Redemption and Voting

Conversation Guide

In the United States, the concept of redemption, as it applies to voting rights, can be a distant dream for those who have been incarcerated for offenses small or large. One punishment we have enforced is the revocation of voting rights, which often may be restored only by a lengthy and costly legal process. For example, in Florida 1.6 million former felons are permanently disenfranchised. In this guide, we’ll explore our beliefs about redemption and who should or should not have the right to vote.

Background Information:

While you don’t need to be an expert on this topic, sometimes people want background information. Our partner, AllSides, has prepared a variety of articles reflecting multiple sides of this topic. Our partner Campus Election Engagement Project has prepared the following material if you’d like to read more: Should Florida Restore Felon Voting Rights?

Let's Get Started!

This Living Room Conversation flows through three rounds of questions and a closing. Some rounds ask you to answer each question. Others feature multiple questions that serve as conversation starters — you need only respond to the one or two you find most interesting.

Before You Begin...

Please go over the Conversation Agreements with your participants.

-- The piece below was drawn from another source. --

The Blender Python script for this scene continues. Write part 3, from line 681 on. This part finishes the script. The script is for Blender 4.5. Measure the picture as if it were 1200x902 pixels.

Introductions: Getting Started/
Why Are We Here?

What interested you or drew you to this conversation?

Round 1: Core Values

Answer one or more of the following:
  • What sense of purpose / mission / duty guides you in your life?
  • What would your best friend say about who you are and what inspires you?
  • What are your hopes and concerns for your community and/or the country?

Round 2:

Redemption and Voting

Remember that the goal for this Living Room Conversation is for all of us to listen and learn about where we have different opinions and where we have shared interests, intentions and goals. Answer one or more of the following questions:
  • Have you or someone you know had your voting rights revoked? What happened?
  • Should people who have “served their time” have their voting rights restored?
  • What, if any,  are the risks of having felons vote?
  • Does the nature of the felony matter? [Felons in Florida (mentioned in the intro) include people that have driven with a suspended license as well as people that have committed murder].
  • What redemption, specifically related to voting rights, should we, as a society, allow for people who have been incarcerated and completed their sentence?

Round 3: Reflection & Next Steps

  • In one sentence, share what was most meaningful or valuable to you in the experience of this Living Room Conversation?
  • What new understanding or common ground did you find within this topic?
  • Has this conversation changed your perception of anyone in this group, including yourself?
  • Name one important thing that was accomplished here.
  • Is there a next step you would like to take based upon the conversation you just had?